Au niveau des comptables publics, les performances en matière de visa et de règlement se sont améliorées passant de 6 jours en 2016 à 4 jours en 2017.
Le système de gestion intégrée des dépenses (GID) est l’un des plus importants. C’est un système d’information budgétaire et comptable unifié et commun à l’ensemble des acteurs de la dépense.

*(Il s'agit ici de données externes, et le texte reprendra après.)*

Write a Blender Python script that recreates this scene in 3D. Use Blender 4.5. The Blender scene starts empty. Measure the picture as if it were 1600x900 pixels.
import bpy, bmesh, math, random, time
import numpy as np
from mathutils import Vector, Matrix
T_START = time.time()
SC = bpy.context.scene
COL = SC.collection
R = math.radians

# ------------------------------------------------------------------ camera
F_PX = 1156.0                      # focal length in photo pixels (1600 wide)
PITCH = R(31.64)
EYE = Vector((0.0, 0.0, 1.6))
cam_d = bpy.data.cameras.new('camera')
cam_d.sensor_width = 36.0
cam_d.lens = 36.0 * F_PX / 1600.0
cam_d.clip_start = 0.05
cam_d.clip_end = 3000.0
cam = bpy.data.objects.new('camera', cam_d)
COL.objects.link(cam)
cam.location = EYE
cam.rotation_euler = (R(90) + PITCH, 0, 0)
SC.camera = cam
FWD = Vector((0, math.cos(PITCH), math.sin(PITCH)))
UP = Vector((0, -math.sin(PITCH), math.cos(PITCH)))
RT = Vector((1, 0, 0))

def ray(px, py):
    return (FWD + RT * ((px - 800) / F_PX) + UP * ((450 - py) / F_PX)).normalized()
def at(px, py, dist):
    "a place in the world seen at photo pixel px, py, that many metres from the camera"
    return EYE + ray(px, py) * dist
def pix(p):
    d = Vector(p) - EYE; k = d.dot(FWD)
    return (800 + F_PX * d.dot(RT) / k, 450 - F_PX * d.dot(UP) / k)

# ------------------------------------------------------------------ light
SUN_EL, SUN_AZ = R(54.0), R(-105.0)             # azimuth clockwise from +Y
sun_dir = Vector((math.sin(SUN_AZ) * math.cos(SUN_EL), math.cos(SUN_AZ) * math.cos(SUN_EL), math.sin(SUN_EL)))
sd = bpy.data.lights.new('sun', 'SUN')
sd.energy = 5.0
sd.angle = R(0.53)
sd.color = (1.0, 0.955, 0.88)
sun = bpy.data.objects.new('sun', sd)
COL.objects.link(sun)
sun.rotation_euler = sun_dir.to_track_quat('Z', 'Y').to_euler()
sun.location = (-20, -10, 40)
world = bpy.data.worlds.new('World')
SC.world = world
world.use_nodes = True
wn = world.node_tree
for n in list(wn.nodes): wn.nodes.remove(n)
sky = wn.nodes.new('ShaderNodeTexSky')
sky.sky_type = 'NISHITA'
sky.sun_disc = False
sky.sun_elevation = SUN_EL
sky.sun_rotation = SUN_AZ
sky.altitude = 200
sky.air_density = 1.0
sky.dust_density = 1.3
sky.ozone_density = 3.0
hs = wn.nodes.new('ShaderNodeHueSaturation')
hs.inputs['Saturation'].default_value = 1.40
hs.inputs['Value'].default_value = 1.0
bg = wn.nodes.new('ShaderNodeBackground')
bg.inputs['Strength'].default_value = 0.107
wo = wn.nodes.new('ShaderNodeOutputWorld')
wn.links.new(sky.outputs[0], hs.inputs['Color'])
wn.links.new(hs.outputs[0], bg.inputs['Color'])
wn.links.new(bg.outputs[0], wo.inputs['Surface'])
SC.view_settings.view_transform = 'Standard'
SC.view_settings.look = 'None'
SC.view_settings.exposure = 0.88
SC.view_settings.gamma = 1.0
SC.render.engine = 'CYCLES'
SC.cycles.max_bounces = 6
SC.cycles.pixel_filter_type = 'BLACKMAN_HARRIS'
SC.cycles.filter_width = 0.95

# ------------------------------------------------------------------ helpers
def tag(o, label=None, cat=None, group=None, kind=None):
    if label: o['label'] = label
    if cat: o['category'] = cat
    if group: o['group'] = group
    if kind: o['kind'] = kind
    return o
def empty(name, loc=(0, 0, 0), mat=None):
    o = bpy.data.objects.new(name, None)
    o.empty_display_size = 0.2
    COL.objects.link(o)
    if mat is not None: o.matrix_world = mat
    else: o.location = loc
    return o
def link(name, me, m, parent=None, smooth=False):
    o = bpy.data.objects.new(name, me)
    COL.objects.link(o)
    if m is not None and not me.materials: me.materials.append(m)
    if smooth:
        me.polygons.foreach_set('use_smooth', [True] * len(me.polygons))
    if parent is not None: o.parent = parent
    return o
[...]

Le système GID a pour objectif d’accélérer le traitement des actes liés à la dépense publique dans le respect de la législation en vigueur, de simplifier et de rationaliser les circuits et procédures de son exécution, de mettre en concordance les comptabilités des différents intervenants et d’élaborer des tableaux de bord nécessaires à la prise de décision.
In fine…
Une meilleure gouvernance budgétaire favorisant des retombées positives sur l’économie et sur le niveau de vie des citoyens passerait par des actions concomitantes sur :
– les dépenses de l’Etat et des collectivités territoriales dont l’effet multiplicateur sur la croissance économique mérite d’être amélioré
– ainsi que sur leurs ressources dont l’élasticité devrait être supérieure à l’unité.
En conclusion, il importe de souligner que « le dépenser mieux » a pour corollaire une meilleure mobilisation des ressources financières de l’Etat et des collectivités territoriales.